Q: This is a case of unrequited love. I love polyester. I especially love my old polyester shirts. Unfortunately, shirt makers have stopped making 100% polyester shirts, and all I can find now are blends of polyester and cotton. Please help me find a white dress shirt made entirely of polyester. I wear size 15 1/2-33, and I will be pleased with either long or short sleeves.--G.B. A: Your love for polyester shirts is obviously shared by others. As it says on Page 534 of the current Sears catalogue, 100% Dacron polyester shirts are back by popular demand.

"After many customer letters we are pleased to re-introduce this comfortable dual-wear classic . . . woven of 100% Dacron polyester." The dress shirt illustrated in the catalogue has a placket front and permanent stays in the collar. It's available with long sleeves or short sleeves in four proportions. The regular cut fits average builds from sizes 14 to 16 1/2. Also available are regular-cut tall size, full-cut average size and full-cut big size. Colors include white, Burgundy, tan, blue and brown. Prices range from $10 to $15, depending on sleeve length and cut.

The Sears move to reinstate an item should be encouraging to all you lovers of BVDs. Why not start a write-in campaign asking for the return of the one-piece union suit in that favorite of all union-suit fabrics, nainsook? Perhaps the seers at Sears will respond. Write to Consumer Department, Sears, Roebuck & Co., Sears Tower, Chicago 60684.

Q: What is qiviut ?--H.C. A: It's a luxury yarn spun from the under wool of a musk ox, and it costs about $250 a pound. The Oomingmak Musk Ox Producers Cooperative in Alaska says that the word qiviut is the Eskimo term for under wool.

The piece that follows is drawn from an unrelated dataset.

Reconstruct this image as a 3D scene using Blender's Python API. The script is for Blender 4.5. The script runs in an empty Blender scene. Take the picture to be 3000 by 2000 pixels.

The high cost of the yarn relates directly to the supply of musk oxen. Hunters killed Alaska's last wild musk oxen in the 1880s, but game officials imported some from Greenland earlier in this century. Harvard-trained anthropologist John Teal, who founded the Oomingmak cooperative in 1969 to help Alaska's Eskimos move from their subsistence life style to a modern cash economy, borrowed some wild musk ox calves from Canada and tamed and raised them for studies at his Institute of Northern Agricultural Research. His widow, Sigrun Robertson, now manages the co-op, where about 3,000 qiviut garments are produced each year. A typical musk ox, Robertson says, weighs 500 pounds and eats lots of grain and hay, but sheds only five pounds of under wool each year. That's why a qiviut scarf costs from $135 to $195.